The primary component of each course is the reproducible teacher’s edition. While separate student workbooks are available, lesson presentation is done from the teacher’s edition, and that information is not in the student workbooks. Reproducible or printable student pages are in the teacher’s edition, so you really don’t need the student workbooks.
These courses were designed for classroom use. The printed teacher's editions are softbound books that include weekly lesson plans, full-page maps or graphics that are used for presenting each lesson, a reproducible glossary, and two reproducible pages per week with daily assignments and a “challenge” question.
Each day’s assignment has two questions that students will answer based upon the lesson presented at the beginning of the week, the student's own study of the week’s map or graphic, and, occasionally, outside research. Students will need to maintain their question pages in a notebook since they will work two or three days to complete each page.
Vocabulary words and their definitions are introduced at the beginning of each lesson. While the words are also included in the glossary of each book, the definitions in both places are not identical. You might want to have students write out words and definitions each week. Other than the time this might require, lesson presentation at the beginning of each week should take only about ten minutes. Daily questions should only take a few minutes each, but the challenge question might require research, coloring, drawing, writing, or other activity that will likely take much more time. An answer key is included on the teaching page for each lesson. There are no tests.
The first-grade book begins with globes, directions, map keys, physical maps, street maps, city maps (and other types of “local” maps), park or zoo maps, product maps, tourist and weather maps, and political maps. By sixth grade, students are learning about map grids and coordinates, map scales, projections, road maps, historical and cultural landmarks, population maps, time zones, climate zones, land use, and other topics. Many topics are repeated at different grade levels but at increasing levels of difficulty.

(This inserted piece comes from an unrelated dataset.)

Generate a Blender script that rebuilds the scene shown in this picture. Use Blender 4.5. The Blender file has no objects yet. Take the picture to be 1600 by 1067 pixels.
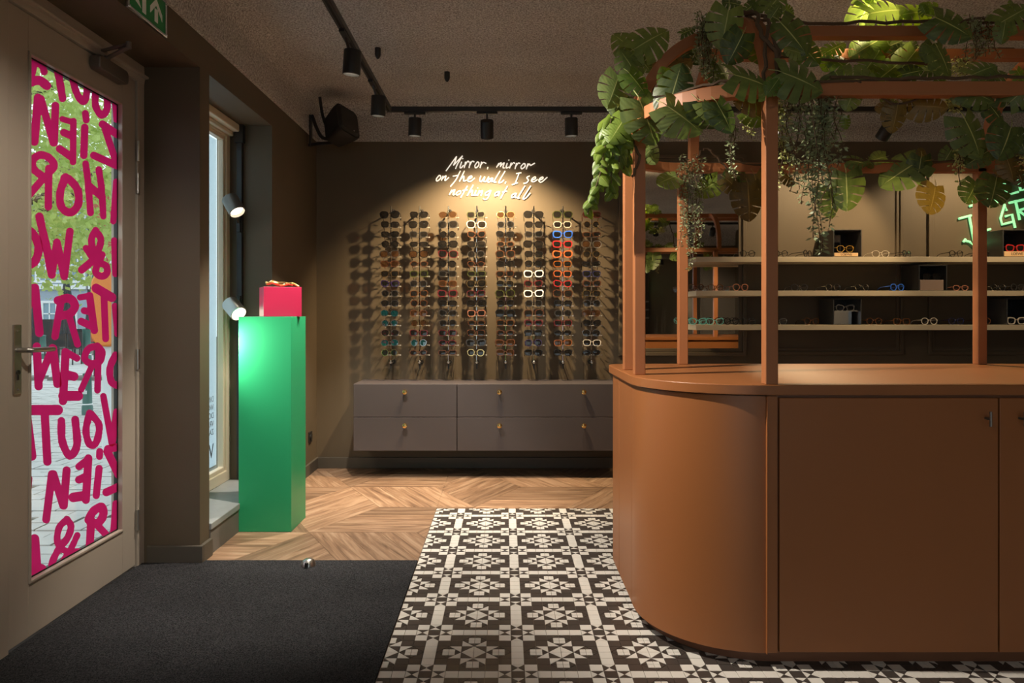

While lessons do not require a lot of time, some of them are interesting, sometimes even intriguing--the challenge questions more so than the daily questions. Students should acquire both broad and specific geographic knowledge through these courses, but the specific knowledge will be selective given the time and space limitations.
Beginning Geography
Evan-Moor publishes a separate Beginning Geography book that might be used for grades K through 2. It teaches beginning map skills, introduces types of landforms and bodies of water, and gives an overview of continents and oceans. Two large full-color maps are included—one on landforms and the other a simplified world map. Ninety-three reproducible activity pages vary greatly in format. Some are teaching and workbook type pages while others are used for games, cut-and-paste activities, coloring, puzzles, creation of a booklet, and section reviews.
Activities vary in level of difficulty given that the book tries to address the needs of kindergartners through second graders. So you will need to select activities appropriate for the age of your children rather than using all of them.